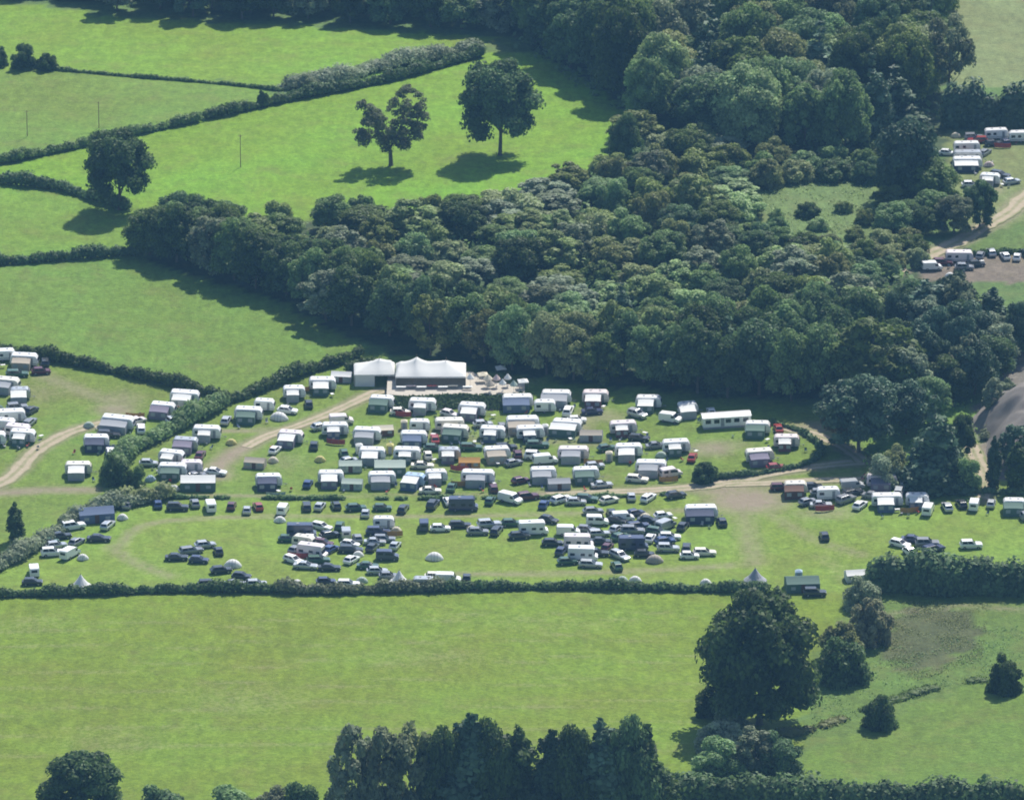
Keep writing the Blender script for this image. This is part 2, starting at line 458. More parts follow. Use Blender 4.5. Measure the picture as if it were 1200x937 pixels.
WEAR_SPOTS = [  # photo centre, radius x m, radius y m, strength
    (876, 586, 10, 8.5, 1.0), (850, 575, 8, 4, .85), (135, 480, 5, 5, .8), (140, 470, 6, 8, .5), (835, 525, 6, 5, .8), (850, 522, 6, 4, .5),
    (700, 487, 5, 4, .6), (40, 460, 8, 7, .35),    (330, 540, 6, 6, .3), (500, 545, 7, 5, .35),
    (970, 600, 8, 5, .5), (1000, 580, 7, 3, .5), (690, 560, 6, 3, .4), (440, 520, 5, 5, .35), (1165, 220, 3, 6, .6), (960, 500, 8, 4, .8), (580, 448, 10, 4, .6), (1010, 555, 8, 3, .35),
    (290, 820, 14, 9, .22), (500, 770, 18, 7, .18), (130, 870, 12, 8, .2), (640, 730, 20, 6, .15), (40, 730, 9, 6, .2),
]
def ground_mat():
    m = bpy.data.materials.new('grassland'); m.use_nodes = True
    n, l = m.node_tree.nodes, m.node_tree.links
    b = n['Principled BSDF']; b.inputs['Roughness'].default_value = .85; b.inputs['Specular IOR Level'].default_value = .15
    tc = n.new('ShaderNodeTexCoord')
    tint = n.new('ShaderNodeAttribute'); tint.attribute_name = 'tint'
    wear = n.new('ShaderNodeAttribute'); wear.attribute_name = 'wear'
    def noise(scale, detail=5, vec=None, rough=.6):
        q = n.new('ShaderNodeTexNoise'); q.inputs['Scale'].default_value = scale; q.inputs['Detail'].default_value = detail; q.inputs['Roughness'].default_value = rough
        l.new(vec or tc.outputs['Object'], q.inputs['Vector']); return q.outputs['Fac']
    def mth(op, a, b_):
        q = n.new('ShaderNodeMath'); q.operation = op
        for i, x in enumerate((a, b_)):
            if isinstance(x, (int, float)): q.inputs[i].default_value = x
            else: l.new(x, q.inputs[i])
        return q.outputs[0]
    def mrange(x, a, b_, c, d):
        q = n.new('ShaderNodeMapRange')
        for i, v in enumerate((a, b_, c, d)): q.inputs[i + 1].default_value = v
        l.new(x, q.inputs[0]); return q.outputs[0]
    mp = n.new('ShaderNodeMapping'); mp.inputs['Scale'].default_value = (.55, .16, 1); mp.inputs['Rotation'].default_value = (0, 0, R(6))
    l.new(tc.outputs['Object'], mp.inputs['Vector'])
    n1 = noise(.028, 5); n2 = noise(.35, 5); n3 = noise(1.1, 6, rough=.75); n4 = noise(1.0, 4, mp.outputs[0])
    v = mth('MULTIPLY', mrange(n1, .3, .7, .88, 1.12), mrange(n2, .3, .7, .84, 1.16))
    v = mth('MULTIPLY', v, mrange(n3, .3, .7, .70, 1.30))
    v = mth('MULTIPLY', v, mrange(n4, .3, .7, .86, 1.14))
    hs = n.new('ShaderNodeHueSaturation'); l.new(tint.outputs['Color'], hs.inputs['Color']); l.new(v, hs.inputs['Value'])
    l.new(mrange(n1, .3, .7, .486, .514), hs.inputs['Hue'])
    n5 = noise(.11, 6, rough=.7)
    dry = n.new('ShaderNodeMix'); dry.data_type = 'RGBA'; dry.inputs['B'].default_value = (.175, .150, .055, 1)
    l.new(mrange(n5, .50, .78, 0, .42), dry.inputs['Factor']); l.new(hs.outputs[0], dry.inputs['A'])
    dirt = n.new('ShaderNodeMix'); dirt.data_type = 'RGBA'
    dirt.inputs['A'].default_value = (.21, .165, .115, 1); dirt.inputs['B'].default_value = (.30, .255, .185, 1)
    l.new(n2, dirt.inputs['Factor'])
    wf = mth('ADD', wear.outputs['Fac'], mrange(n3, .25, .75, -.3, .3))
    wf = mth('MULTIPLY', mrange(wf, .1, .95, 0, 1), mrange(wear.outputs['Fac'], 0, .12, 0, 1))
    mx = n.new('ShaderNodeMix'); mx.data_type = 'RGBA'
    l.new(wf, mx.inputs['Factor']); l.new(dry.outputs['Result'], mx.inputs['A']); l.new(dirt.outputs['Result'], mx.inputs['B'])
    l.new(mx.outputs['Result'], b.inputs['Base Color'])
    bp = n.new('ShaderNodeBump'); bp.inputs['Strength'].default_value = .8; bp.inputs['Distance'].default_value = .25
    l.new(n3, bp.inputs['Height']); l.new(bp.outputs['Normal'], b.inputs['Normal'])
    return m
M_GROUND = ground_mat()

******

Write out the material above again, word for word, minus its pictures.

Keep writing the Blender script for this image. This is part 2, starting at line 458. More parts follow. Use Blender 4.5. Measure the picture as if it were 1200x937 pixels.
WEAR_SPOTS = [  # photo centre, radius x m, radius y m, strength
    (876, 586, 10, 8.5, 1.0), (850, 575, 8, 4, .85), (135, 480, 5, 5, .8), (140, 470, 6, 8, .5), (835, 525, 6, 5, .8), (850, 522, 6, 4, .5),
    (700, 487, 5, 4, .6), (40, 460, 8, 7, .35),    (330, 540, 6, 6, .3), (500, 545, 7, 5, .35),
    (970, 600, 8, 5, .5), (1000, 580, 7, 3, .5), (690, 560, 6, 3, .4), (440, 520, 5, 5, .35), (1165, 220, 3, 6, .6), (960, 500, 8, 4, .8), (580, 448, 10, 4, .6), (1010, 555, 8, 3, .35),
    (290, 820, 14, 9, .22), (500, 770, 18, 7, .18), (130, 870, 12, 8, .2), (640, 730, 20, 6, .15), (40, 730, 9, 6, .2),
]
def ground_mat():
    m = bpy.data.materials.new('grassland'); m.use_nodes = True
    n, l = m.node_tree.nodes, m.node_tree.links
    b = n['Principled BSDF']; b.inputs['Roughness'].default_value = .85; b.inputs['Specular IOR Level'].default_value = .15
    tc = n.new('ShaderNodeTexCoord')
    tint = n.new('ShaderNodeAttribute'); tint.attribute_name = 'tint'
    wear = n.new('ShaderNodeAttribute'); wear.attribute_name = 'wear'
    def noise(scale, detail=5, vec=None, rough=.6):
        q = n.new('ShaderNodeTexNoise'); q.inputs['Scale'].default_value = scale; q.inputs['Detail'].default_value = detail; q.inputs['Roughness'].default_value = rough
        l.new(vec or tc.outputs['Object'], q.inputs['Vector']); return q.outputs['Fac']
    def mth(op, a, b_):
        q = n.new('ShaderNodeMath'); q.operation = op
        for i, x in enumerate((a, b_)):
            if isinstance(x, (int, float)): q.inputs[i].default_value = x
            else: l.new(x, q.inputs[i])
        return q.outputs[0]
    def mrange(x, a, b_, c, d):
        q = n.new('ShaderNodeMapRange')
        for i, v in enumerate((a, b_, c, d)): q.inputs[i + 1].default_value = v
        l.new(x, q.inputs[0]); return q.outputs[0]
    mp = n.new('ShaderNodeMapping'); mp.inputs['Scale'].default_value = (.55, .16, 1); mp.inputs['Rotation'].default_value = (0, 0, R(6))
    l.new(tc.outputs['Object'], mp.inputs['Vector'])
    n1 = noise(.028, 5); n2 = noise(.35, 5); n3 = noise(1.1, 6, rough=.75); n4 = noise(1.0, 4, mp.outputs[0])
    v = mth('MULTIPLY', mrange(n1, .3, .7, .88, 1.12), mrange(n2, .3, .7, .84, 1.16))
    v = mth('MULTIPLY', v, mrange(n3, .3, .7, .70, 1.30))
    v = mth('MULTIPLY', v, mrange(n4, .3, .7, .86, 1.14))
    hs = n.new('ShaderNodeHueSaturation'); l.new(tint.outputs['Color'], hs.inputs['Color']); l.new(v, hs.inputs['Value'])
    l.new(mrange(n1, .3, .7, .486, .514), hs.inputs['Hue'])
    n5 = noise(.11, 6, rough=.7)
    dry = n.new('ShaderNodeMix'); dry.data_type = 'RGBA'; dry.inputs['B'].default_value = (.175, .150, .055, 1)
    l.new(mrange(n5, .50, .78, 0, .42), dry.inputs['Factor']); l.new(hs.outputs[0], dry.inputs['A'])
    dirt = n.new('ShaderNodeMix'); dirt.data_type = 'RGBA'
    dirt.inputs['A'].default_value = (.21, .165, .115, 1); dirt.inputs['B'].default_value = (.30, .255, .185, 1)
    l.new(n2, dirt.inputs['Factor'])
    wf = mth('ADD', wear.outputs['Fac'], mrange(n3, .25, .75, -.3, .3))
    wf = mth('MULTIPLY', mrange(wf, .1, .95, 0, 1), mrange(wear.outputs['Fac'], 0, .12, 0, 1))
    mx = n.new('ShaderNodeMix'); mx.data_type = 'RGBA'
    l.new(wf, mx.inputs['Factor']); l.new(dry.outputs['Result'], mx.inputs['A']); l.new(dirt.outputs['Result'], mx.inputs['B'])
    l.new(mx.outputs['Result'], b.inputs['Base Color'])
    bp = n.new('ShaderNodeBump'); bp.inputs['Strength'].default_value = .8; bp.inputs['Distance'].default_value = .25
    l.new(n3, bp.inputs['Height']); l.new(bp.outputs['Normal'], b.inputs['Normal'])
    return m
M_GROUND = ground_mat()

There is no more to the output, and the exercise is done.